If you get the vapors from all this old-timey non-CPU-controlled stuff, calm yourself with Dr. Pierce's Cherry Cordial for Flummoxed Ladies: a lovely Victorian-era laudunum/alcohol tincture for the weaker sex when experiencing transient nervous collapse.
Ha, could not have said it better. Love me some old timey trucks. As an old timer told me once, if you have to get there quicker, leave earlier. That is exactly what I do with my old stuff.
Thank You.
I feel the same way about carbs. But I do respect the fuel economy and adjustments Hio now has. But you have to be careful about buying carbs off Ebay advertised as "for parts or rebuildable core". I just found out the hard way today. I bought a Holley 600 CFM list number 9834-3. The desert find (to make a long story short) list 1850 I had put on my 460 has something wrong with it plus not set up for A/T linkage. Dumps WAY more fuel than a blown power valve. Well, I got the 9834-3 today and took it apart. Found GOBS of sugar. So much so that the secondary float was wedged full open. Bowls are junk. I hope I can soak all the sugar out of the rest of the carb. I have extra bowls here but....SUGAR....REALLY? People still do that crap?????

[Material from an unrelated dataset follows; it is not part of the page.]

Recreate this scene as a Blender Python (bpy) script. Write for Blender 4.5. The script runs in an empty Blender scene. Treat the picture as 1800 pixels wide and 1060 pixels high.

I watched a video of a guy that soaks his carbs (and R.C. airplane engines) in warm anti-freeze. Normally over night and it really comes out nice. He uses a pan on a hotplate or crock-pot of 50-50 mixture of green antifreeze& water. Don't do it in the house! the fumes are dangerous!!
I watched a video of a guy that soaks his carbs (and R.C. airplane engines) in warm anti-freeze. Normally over night and it really comes out nice. He uses a pan on a hotplate or crock-pot of 50-50 mixture of green antifreeze& water. Don't do it in the house! the fumes are dangerous!!
No kidding? I'll have to enter this one in the ol' memory banks. Sugar is not effected by my Berryman's carb soak. That anti freeze trick may work. But I sent a return request to the seller. I don't want to mess with this POS. Thanks though Gary.